** GIVEN INSTRUCTION **
Skip the pictures and quote all of the lines exactly.

** INFORMATION PROVIDED **
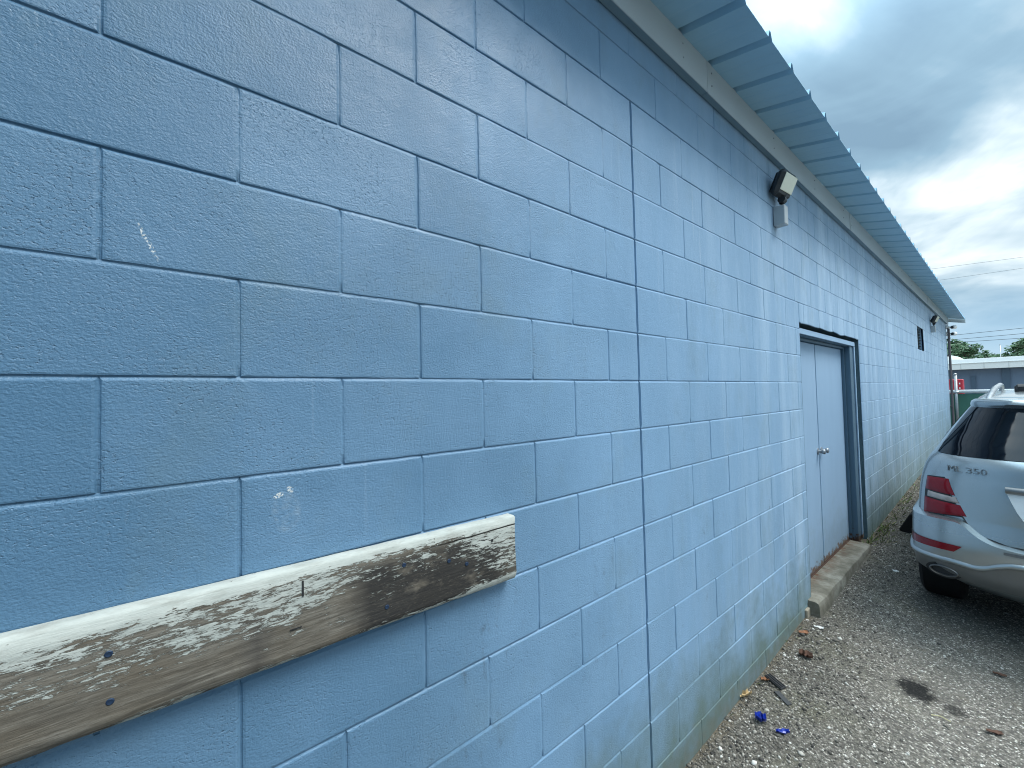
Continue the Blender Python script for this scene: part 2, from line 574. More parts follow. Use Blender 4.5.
def mat_ground():
    M = NT('gravelly_asphalt', True)
    x, y, z = M.xyz()
    c1 = M.n('ShaderNodeTexVoronoi')
    c1.inputs['Scale'].default_value = 125
    M.put(c1.inputs['Vector'], M.coord((1, 1, 0.2)))
    sepc = M.n('ShaderNodeSeparateColor')
    M.t.links.new(c1.outputs['Color'], sepc.inputs[0])
    cell = sepc.outputs[0]
    cell2 = sepc.outputs[1]
    macro = M.noise(1.3, 5, 0.6)
    peb = M.ramp(cell, [(0.0, (0.030, 0.028, 0.025)), (0.30, (0.098, 0.090, 0.077)), (0.60, (0.208, 0.191, 0.162)), (0.86, (0.36, 0.332, 0.285)), (0.95, (0.74, 0.69, 0.60)), (1.0, (0.95, 0.92, 0.85))])
    gap = M.rng(c1.outputs['Distance'], 0.25, 0.75)
    peb = M.mix(M.math('MULTIPLY', gap, 0.65), peb, (0.06, 0.056, 0.05))
    fine = M.noise(420, 2, 0.6)
    peb = M.mix(M.rng(fine, 0.4, 0.7, 0, 0.25), peb, (0.34, 0.31, 0.262))
    # worn paler wheel path, darker dirty patches, a brownish mossy strip
    peb = M.mix(M.rng(macro, 0.35, 0.7, 0.0, 0.28), peb, (0.265, 0.245, 0.21))
    peb = M.mix(M.rng(M.noise(2.6, 4, 0.6, M.coord(loc=(3, 1, 0))), 0.52, 0.72, 0, 0.45), peb, (0.10, 0.096, 0.082))
    moss = M.math('MULTIPLY', M.rng(M.noise(3.0, 5, 0.7, M.coord(loc=(7, 2, 0))), 0.5, 0.7), M.rng(x, 0.75, 0.25))
    peb = M.mix(M.math('MULTIPLY', moss, 0.4), peb, (0.17, 0.165, 0.095))
    soil = M.math('ADD', M.rng(x, 0.07, 0.01), M.rng(M.noise(11, 4, 0.7), 0.4, 0.7, -0.4, 0.3), clamp=True)
    peb = M.mix(M.math('MULTIPLY', soil, 0.7), peb, (0.17, 0.135, 0.085))
    # dirtier, darker strip beside the wall
    near = M.math('MULTIPLY', M.rng(x, 0.62, 0.18, 0.0, 1.0, True), M.rng(M.noise(2.2, 4, 0.6, M.coord(loc=(1, 6, 0))), 0.3, 0.7, 0.45, 1.0))
    peb = M.mix(M.math('MULTIPLY', near, 0.55), peb, (0.062, 0.056, 0.045))
    # oil stains
    def stain(cx, cy, rx, ry, rot):
        dx = M.math('SUBTRACT', x, cx)
        dy = M.math('SUBTRACT', y, cy)
        c_, s_ = math.cos(rot), math.sin(rot)
        a = M.math('DIVIDE', M.math('ADD', M.math('MULTIPLY', dx, c_), M.math('MULTIPLY', dy, s_)), rx)
        b = M.math('DIVIDE', M.math('SUBTRACT', M.math('MULTIPLY', dy, c_), M.math('MULTIPLY', dx, s_)), ry)
        d = M.math('ADD', M.math('MULTIPLY', a, a), M.math('MULTIPLY', b, b))
        d = M.math('ADD', d, M.math('ADD', M.rng(M.noise(26, 5, 0.7), 0.3, 0.7, -0.45, 0.45), M.rng(cell2, 0.0, 1.0, -0.25, 0.35)))
        return M.rng(d, 1.20, 0.45)
    ox = 0.0
    s1 = stain(STAIN1[0], STAIN1[1], 0.085, 0.105, 0.2)
    s2 = M.math('MULTIPLY', stain(STAIN2[0], STAIN2[1], 0.05, 0.05, 0.5), 0.75)
    st = M.math('MAXIMUM', s1, s2)
    peb = M.mix(M.math('MULTIPLY', st, 0.95), peb, (0.006, 0.006, 0.006))
    h = M.math('ADD', M.math('MULTIPLY', M.math('SUBTRACT', 1.0, c1.outputs['Distance']), 0.8), M.math('MULTIPLY', fine, 0.3))
    h = M.math('ADD', h, M.math('MULTIPLY', cell2, 0.6))
    return M.set(color=peb, rough=0.9, spec=0.3, normal=M.bump(h, 0.006, 1.0))


def zg(x, y):
    yy = min(max(y, -8.0), 16.0)
    t = min(max((x - 0.03) / 0.75, 0), 1)
    t = t * t * (3 - 2 * t)
    return -1.806 + 0.030 * yy - 0.098 * t


def pix(px, py):
    d = F * FPX + RV * (px - 512) + UV * (384 - py)
    return d.normalized()


CAM = cam.matrix_world.translation


def pix_ground(px, py):
    d = pix(px, py)
    t = 1.0
    for _ in range(60):
        p = CAM + d * t
        t += (zg(p.x, p.y) - p.z) / d.z * 0.7
    return CAM + d * t


def pix_y(px, py, Y):
    d = pix(px, py)
    return CAM + d * ((Y - CAM.y) / d.y)


STAIN1 = pix_ground(916, 690)
STAIN2 = pix_ground(955, 711)

M_wall = mat_wall()
M_plank = mat_plank()
M_ground = mat_ground()
M_door = None


def mat_door():
    M = NT('painted_steel_door', True)
    x, y, z = M.xyz()
    base = M.mix(M.noise(3, 4, 0.6, M.coord((1, 3, 0.7))), (0.25, 0.375, 0.52), (0.30, 0.435, 0.585))
    rust = M.math('ADD', M.rng(z, -1.47, -1.60, -0.30, 1.0), M.rng(M.noise(22, 5, 0.7), 0.35, 0.7, -0.55, 0.30), clamp=True)
    base = M.mix(M.rng(rust, 0.25, 0.5), base, M.mix(M.noise(60, 3), (0.085, 0.034, 0.018), (0.17, 0.075, 0.038)))
    dirt = M.math('ADD', M.rng(z, -0.9, -1.55, -0.4, 1.0), M.rng(M.noise(7, 5, 0.7), 0.4, 0.7, -0.5, 0.4), clamp=True)
    base = M.mix(M.math('MULTIPLY', dirt, 0.30), base, (0.17, 0.21, 0.19))
    return M.set(color=base, rough=0.5, spec=0.4, normal=M.bump(M.noise(90, 3), 0.0004))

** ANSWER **
Continue the Blender Python script for this scene: part 2, from line 574. More parts follow. Use Blender 4.5.
def mat_ground():
    M = NT('gravelly_asphalt', True)
    x, y, z = M.xyz()
    c1 = M.n('ShaderNodeTexVoronoi')
    c1.inputs['Scale'].default_value = 125
    M.put(c1.inputs['Vector'], M.coord((1, 1, 0.2)))
    sepc = M.n('ShaderNodeSeparateColor')
    M.t.links.new(c1.outputs['Color'], sepc.inputs[0])
    cell = sepc.outputs[0]
    cell2 = sepc.outputs[1]
    macro = M.noise(1.3, 5, 0.6)
    peb = M.ramp(cell, [(0.0, (0.030, 0.028, 0.025)), (0.30, (0.098, 0.090, 0.077)), (0.60, (0.208, 0.191, 0.162)), (0.86, (0.36, 0.332, 0.285)), (0.95, (0.74, 0.69, 0.60)), (1.0, (0.95, 0.92, 0.85))])
    gap = M.rng(c1.outputs['Distance'], 0.25, 0.75)
    peb = M.mix(M.math('MULTIPLY', gap, 0.65), peb, (0.06, 0.056, 0.05))
    fine = M.noise(420, 2, 0.6)
    peb = M.mix(M.rng(fine, 0.4, 0.7, 0, 0.25), peb, (0.34, 0.31, 0.262))
    # worn paler wheel path, darker dirty patches, a brownish mossy strip
    peb = M.mix(M.rng(macro, 0.35, 0.7, 0.0, 0.28), peb, (0.265, 0.245, 0.21))
    peb = M.mix(M.rng(M.noise(2.6, 4, 0.6, M.coord(loc=(3, 1, 0))), 0.52, 0.72, 0, 0.45), peb, (0.10, 0.096, 0.082))
    moss = M.math('MULTIPLY', M.rng(M.noise(3.0, 5, 0.7, M.coord(loc=(7, 2, 0))), 0.5, 0.7), M.rng(x, 0.75, 0.25))
    peb = M.mix(M.math('MULTIPLY', moss, 0.4), peb, (0.17, 0.165, 0.095))
    soil = M.math('ADD', M.rng(x, 0.07, 0.01), M.rng(M.noise(11, 4, 0.7), 0.4, 0.7, -0.4, 0.3), clamp=True)
    peb = M.mix(M.math('MULTIPLY', soil, 0.7), peb, (0.17, 0.135, 0.085))
    # dirtier, darker strip beside the wall
    near = M.math('MULTIPLY', M.rng(x, 0.62, 0.18, 0.0, 1.0, True), M.rng(M.noise(2.2, 4, 0.6, M.coord(loc=(1, 6, 0))), 0.3, 0.7, 0.45, 1.0))
    peb = M.mix(M.math('MULTIPLY', near, 0.55), peb, (0.062, 0.056, 0.045))
    # oil stains
    def stain(cx, cy, rx, ry, rot):
        dx = M.math('SUBTRACT', x, cx)
        dy = M.math('SUBTRACT', y, cy)
        c_, s_ = math.cos(rot), math.sin(rot)
        a = M.math('DIVIDE', M.math('ADD', M.math('MULTIPLY', dx, c_), M.math('MULTIPLY', dy, s_)), rx)
        b = M.math('DIVIDE', M.math('SUBTRACT', M.math('MULTIPLY', dy, c_), M.math('MULTIPLY', dx, s_)), ry)
        d = M.math('ADD', M.math('MULTIPLY', a, a), M.math('MULTIPLY', b, b))
        d = M.math('ADD', d, M.math('ADD', M.rng(M.noise(26, 5, 0.7), 0.3, 0.7, -0.45, 0.45), M.rng(cell2, 0.0, 1.0, -0.25, 0.35)))
        return M.rng(d, 1.20, 0.45)
    ox = 0.0
    s1 = stain(STAIN1[0], STAIN1[1], 0.085, 0.105, 0.2)
    s2 = M.math('MULTIPLY', stain(STAIN2[0], STAIN2[1], 0.05, 0.05, 0.5), 0.75)
    st = M.math('MAXIMUM', s1, s2)
    peb = M.mix(M.math('MULTIPLY', st, 0.95), peb, (0.006, 0.006, 0.006))
    h = M.math('ADD', M.math('MULTIPLY', M.math('SUBTRACT', 1.0, c1.outputs['Distance']), 0.8), M.math('MULTIPLY', fine, 0.3))
    h = M.math('ADD', h, M.math('MULTIPLY', cell2, 0.6))
    return M.set(color=peb, rough=0.9, spec=0.3, normal=M.bump(h, 0.006, 1.0))


def zg(x, y):
    yy = min(max(y, -8.0), 16.0)
    t = min(max((x - 0.03) / 0.75, 0), 1)
    t = t * t * (3 - 2 * t)
    return -1.806 + 0.030 * yy - 0.098 * t


def pix(px, py):
    d = F * FPX + RV * (px - 512) + UV * (384 - py)
    return d.normalized()


CAM = cam.matrix_world.translation


def pix_ground(px, py):
    d = pix(px, py)
    t = 1.0
    for _ in range(60):
        p = CAM + d * t
        t += (zg(p.x, p.y) - p.z) / d.z * 0.7
    return CAM + d * t


def pix_y(px, py, Y):
    d = pix(px, py)
    return CAM + d * ((Y - CAM.y) / d.y)


STAIN1 = pix_ground(916, 690)
STAIN2 = pix_ground(955, 711)

M_wall = mat_wall()
M_plank = mat_plank()
M_ground = mat_ground()
M_door = None


def mat_door():
    M = NT('painted_steel_door', True)
    x, y, z = M.xyz()
    base = M.mix(M.noise(3, 4, 0.6, M.coord((1, 3, 0.7))), (0.25, 0.375, 0.52), (0.30, 0.435, 0.585))
    rust = M.math('ADD', M.rng(z, -1.47, -1.60, -0.30, 1.0), M.rng(M.noise(22, 5, 0.7), 0.35, 0.7, -0.55, 0.30), clamp=True)
    base = M.mix(M.rng(rust, 0.25, 0.5), base, M.mix(M.noise(60, 3), (0.085, 0.034, 0.018), (0.17, 0.075, 0.038)))
    dirt = M.math('ADD', M.rng(z, -0.9, -1.55, -0.4, 1.0), M.rng(M.noise(7, 5, 0.7), 0.4, 0.7, -0.5, 0.4), clamp=True)
    base = M.mix(M.math('MULTIPLY', dirt, 0.30), base, (0.17, 0.21, 0.19))
    return M.set(color=base, rough=0.5, spec=0.4, normal=M.bump(M.noise(90, 3), 0.0004))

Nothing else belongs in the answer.